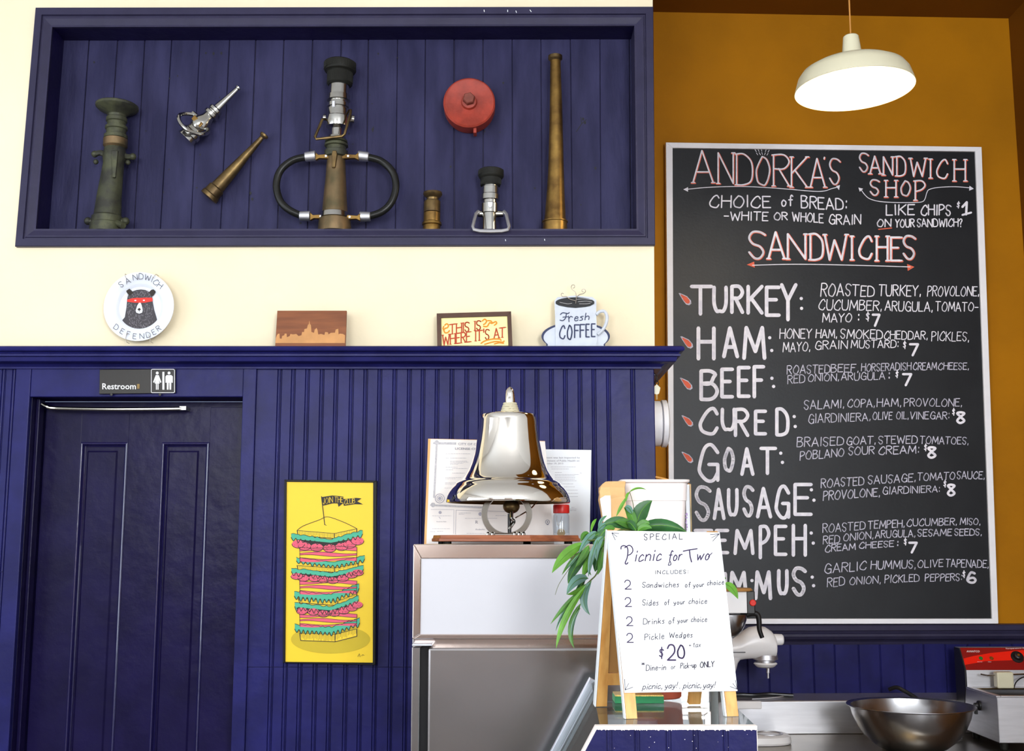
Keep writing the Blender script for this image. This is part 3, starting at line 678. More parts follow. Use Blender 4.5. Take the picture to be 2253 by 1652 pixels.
m = MB(); m.revolve([P(*c3(580, 1388), D), P(*c3(505, 1388), D)], [.016, .012], 14); m.revolve([P(*c3(580, 1388), D), P(*c3(672, 1388), D)], [.016, .012], 14); obj('pivot', m, 'chrome', t)
# 8 tall brass
D = 4.252
t = thing('tall_brass_nozzle', 'tall plain tapering brass nozzle, standing last inside the niche beside the hydrant cap', 'fire nozzle', P(1221, 507, D))
obj('tapered_tube', turned(D, c3, [(1009, 390, 34), (1010, 500, 36), (1013, 700, 41), (1013, 900, 46), (1013, 1100, 51), (1010, 1250, 58), (1007, 1400, 68), (1006, 1440, 72)], axis=UP), 'brass', t)
obj('tip_flange', turned(D, c3, [(1008, 360, 38), (1008, 364, 46), (1008, 384, 46), (1009, 396, 35)], axis=UP, seg=28), 'brassdk', t)
obj('base_collar', turned(D, c3, [(1006, 1434, 72), (1006, 1437, 84), (1006, 1444, 84), (1006, 1447, 79), (1006, 1478, 80)], axis=UP, upto=ZN), 'brass', t)

# ================================================================== THINGS ON AND ABOVE THE SHELF
def leaning(D, z, ang):     # plane that rests on height z at depth D and leans back by ang
    return Plane((0, D, z), (0, -math.cos(ang), math.sin(ang)))
# china plate in a wire hanger
D = 4.165
pc = P(307.5, 675.5, D); sc_ = S(D, 676); Rp = 77 * sc_
t = thing('decorated_plate', 'round white china plate with a masked bear, hung above the restroom door', 'plate', pc)
ax = V(0, -1, 0)
rp = [(0, .006), (.60, .006), (.66, .000), (.70, -.003), (.97, -.012), (1.0, -.012), (1.0, -.009), (.72, .004), (.62, .013), (0, .013)]
plate_ = obj('dish', MB().revolve([pc + V(0, y, 0) for r, y in rp[1:-1]], [Rp * r for r, y in rp[1:-1]], 64, axis=(0, 1, 0)), 'plate', t)
c5 = lambda x, y: (210 + x / 9.18, 590 + y / 9.18)
pl = upright(D - .013)
plc = upright(D + .005)
pr = Print(plc, .0012, c5)
pr.poly([(655, 560), (700, 500), (760, 465), (830, 440), (920, 430), (1010, 440), (1080, 475), (1130, 520), (1150, 590), (1160, 700), (1190, 850), (1230, 980), (1255, 1080), (1200, 1130), (1080, 1200), (960, 1255), (840, 1255), (720, 1220), (620, 1150), (520, 1085), (560, 1030), (595, 990), (610, 900), (630, 780), (640, 640)])
pr.build('bear_drawing', 'fur', plate_)
pr = Print(plc, .0022, c5); random.seed(3)
for _ in range(420):
    x = random.uniform(640, 1160); y = random.uniform(450, 1230)
    if y < 500 and abs(x - 920) > 160 or y > 1000 and abs(x - 890) > 300 - (y - 1000) * .6: continue
    if 590 < y < 700 or (810 < x < 960 and 680 < y < 920): continue
    a = random.uniform(-.5, .5); pr.line([(x, y), (x + 22 * math.sin(a), y + 26)], 4)
pr.build('fur_strokes', 'furlight', plate_)
pr = Print(plc, .0024, c5); pr.poly([(610, 430), (640, 405), (690, 415), (740, 460), (772, 495), (740, 530), (690, 560), (640, 500)]); pr.poly([(1090, 480), (1130, 440), (1180, 428), (1222, 440), (1215, 500), (1180, 550), (1140, 580), (1110, 530)])
pr.poly([(870, 820), (888, 800), (908, 820), (925, 835), (905, 850), (888, 865), (868, 850), (850, 835)]); pr.line([(888, 860), (888, 892)], 6); pr.build('ears_and_nose', 'earbrown', plate_)
pr = Print(plc, .0028, c5); pr.poly([(645, 640), (740, 610), (860, 598), (900, 604), (1000, 596), (1150, 598), (1160, 640), (1158, 672), (1080, 685), (1000, 700), (900, 700), (800, 700), (720, 690), (645, 680)]); pr.build('red_mask', 'red', plate_)
pr = Print(plc, .0034, c5); pr.disc(812, 655, 22, 12); pr.disc(984, 652, 22, 12)
pr.build('eyes', 'plate', plate_)
pr = Print(plc, .0020, c5); pr.poly([(888, 690), (915, 692), (940, 760), (958, 850), (945, 900), (888, 920), (830, 900), (815, 860), (845, 760)]); pr.build('muzzle', 'plate', plate_)
prr = Print(upright(D + .003), .0012, c5); prr.mb = MB()
pr = Print(pl, .0018, c5)
for ch, x, y, a in [('S', 520, 330, -35), ('A', 655, 255, -24), ('N', 805, 185, -8), ('D', 925, 165, 2), ('W', 1060, 190, 12), ('I', 1150, 230, 20), ('C', 1222, 280, 28), ('H', 1305, 350, 36)]:
    rotated(pr, ch, x, y, 112, math.radians(a), 10)
for ch, x, y, a in [('D', 425, 1190, 36), ('E', 545, 1275, 28), ('F', 668, 1330, 16), ('E', 795, 1375, 6), ('N', 940, 1372, -2), ('D', 1070, 1345, -12), ('E', 1180, 1290, -28), ('R', 1275, 1215, -36)]:
    rotated(pr, ch, x, y, 104, math.radians(a), 9)
pr.build('lettering', 'inkthin', plate_)
for L in ([(600, 115), (603, 170), (625, 205)], [(1225, 120), (1190, 155), (1165, 205)], [(625, 1490), (612, 1400), (655, 1310)], [(1105, 1480), (1095, 1400), (1070, 1340)]):
    m = MB(); m.tube([P(*c5(x, y), D - .016) for x, y in L] + [], .0011, 6)
    q = P(*c5(*L[0]), D - .016); m.tube([q, q + V(0, .03, .0), q + V(0, .033, 0)], .0011, 6, smooth_path=False)
    obj('wire_hook', m, 'wire', t)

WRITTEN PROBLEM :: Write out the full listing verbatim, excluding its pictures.

WORKED ANSWER ::
Keep writing the Blender script for this image. This is part 3, starting at line 678. More parts follow. Use Blender 4.5. Take the picture to be 2253 by 1652 pixels.
m = MB(); m.revolve([P(*c3(580, 1388), D), P(*c3(505, 1388), D)], [.016, .012], 14); m.revolve([P(*c3(580, 1388), D), P(*c3(672, 1388), D)], [.016, .012], 14); obj('pivot', m, 'chrome', t)
# 8 tall brass
D = 4.252
t = thing('tall_brass_nozzle', 'tall plain tapering brass nozzle, standing last inside the niche beside the hydrant cap', 'fire nozzle', P(1221, 507, D))
obj('tapered_tube', turned(D, c3, [(1009, 390, 34), (1010, 500, 36), (1013, 700, 41), (1013, 900, 46), (1013, 1100, 51), (1010, 1250, 58), (1007, 1400, 68), (1006, 1440, 72)], axis=UP), 'brass', t)
obj('tip_flange', turned(D, c3, [(1008, 360, 38), (1008, 364, 46), (1008, 384, 46), (1009, 396, 35)], axis=UP, seg=28), 'brassdk', t)
obj('base_collar', turned(D, c3, [(1006, 1434, 72), (1006, 1437, 84), (1006, 1444, 84), (1006, 1447, 79), (1006, 1478, 80)], axis=UP, upto=ZN), 'brass', t)

# ================================================================== THINGS ON AND ABOVE THE SHELF
def leaning(D, z, ang):     # plane that rests on height z at depth D and leans back by ang
    return Plane((0, D, z), (0, -math.cos(ang), math.sin(ang)))
# china plate in a wire hanger
D = 4.165
pc = P(307.5, 675.5, D); sc_ = S(D, 676); Rp = 77 * sc_
t = thing('decorated_plate', 'round white china plate with a masked bear, hung above the restroom door', 'plate', pc)
ax = V(0, -1, 0)
rp = [(0, .006), (.60, .006), (.66, .000), (.70, -.003), (.97, -.012), (1.0, -.012), (1.0, -.009), (.72, .004), (.62, .013), (0, .013)]
plate_ = obj('dish', MB().revolve([pc + V(0, y, 0) for r, y in rp[1:-1]], [Rp * r for r, y in rp[1:-1]], 64, axis=(0, 1, 0)), 'plate', t)
c5 = lambda x, y: (210 + x / 9.18, 590 + y / 9.18)
pl = upright(D - .013)
plc = upright(D + .005)
pr = Print(plc, .0012, c5)
pr.poly([(655, 560), (700, 500), (760, 465), (830, 440), (920, 430), (1010, 440), (1080, 475), (1130, 520), (1150, 590), (1160, 700), (1190, 850), (1230, 980), (1255, 1080), (1200, 1130), (1080, 1200), (960, 1255), (840, 1255), (720, 1220), (620, 1150), (520, 1085), (560, 1030), (595, 990), (610, 900), (630, 780), (640, 640)])
pr.build('bear_drawing', 'fur', plate_)
pr = Print(plc, .0022, c5); random.seed(3)
for _ in range(420):
    x = random.uniform(640, 1160); y = random.uniform(450, 1230)
    if y < 500 and abs(x - 920) > 160 or y > 1000 and abs(x - 890) > 300 - (y - 1000) * .6: continue
    if 590 < y < 700 or (810 < x < 960 and 680 < y < 920): continue
    a = random.uniform(-.5, .5); pr.line([(x, y), (x + 22 * math.sin(a), y + 26)], 4)
pr.build('fur_strokes', 'furlight', plate_)
pr = Print(plc, .0024, c5); pr.poly([(610, 430), (640, 405), (690, 415), (740, 460), (772, 495), (740, 530), (690, 560), (640, 500)]); pr.poly([(1090, 480), (1130, 440), (1180, 428), (1222, 440), (1215, 500), (1180, 550), (1140, 580), (1110, 530)])
pr.poly([(870, 820), (888, 800), (908, 820), (925, 835), (905, 850), (888, 865), (868, 850), (850, 835)]); pr.line([(888, 860), (888, 892)], 6); pr.build('ears_and_nose', 'earbrown', plate_)
pr = Print(plc, .0028, c5); pr.poly([(645, 640), (740, 610), (860, 598), (900, 604), (1000, 596), (1150, 598), (1160, 640), (1158, 672), (1080, 685), (1000, 700), (900, 700), (800, 700), (720, 690), (645, 680)]); pr.build('red_mask', 'red', plate_)
pr = Print(plc, .0034, c5); pr.disc(812, 655, 22, 12); pr.disc(984, 652, 22, 12)
pr.build('eyes', 'plate', plate_)
pr = Print(plc, .0020, c5); pr.poly([(888, 690), (915, 692), (940, 760), (958, 850), (945, 900), (888, 920), (830, 900), (815, 860), (845, 760)]); pr.build('muzzle', 'plate', plate_)
prr = Print(upright(D + .003), .0012, c5); prr.mb = MB()
pr = Print(pl, .0018, c5)
for ch, x, y, a in [('S', 520, 330, -35), ('A', 655, 255, -24), ('N', 805, 185, -8), ('D', 925, 165, 2), ('W', 1060, 190, 12), ('I', 1150, 230, 20), ('C', 1222, 280, 28), ('H', 1305, 350, 36)]:
    rotated(pr, ch, x, y, 112, math.radians(a), 10)
for ch, x, y, a in [('D', 425, 1190, 36), ('E', 545, 1275, 28), ('F', 668, 1330, 16), ('E', 795, 1375, 6), ('N', 940, 1372, -2), ('D', 1070, 1345, -12), ('E', 1180, 1290, -28), ('R', 1275, 1215, -36)]:
    rotated(pr, ch, x, y, 104, math.radians(a), 9)
pr.build('lettering', 'inkthin', plate_)
for L in ([(600, 115), (603, 170), (625, 205)], [(1225, 120), (1190, 155), (1165, 205)], [(625, 1490), (612, 1400), (655, 1310)], [(1105, 1480), (1095, 1400), (1070, 1340)]):
    m = MB(); m.tube([P(*c5(x, y), D - .016) for x, y in L] + [], .0011, 6)
    q = P(*c5(*L[0]), D - .016); m.tube([q, q + V(0, .03, .0), q + V(0, .033, 0)], .0011, 6, smooth_path=False)
    obj('wire_hook', m, 'wire', t)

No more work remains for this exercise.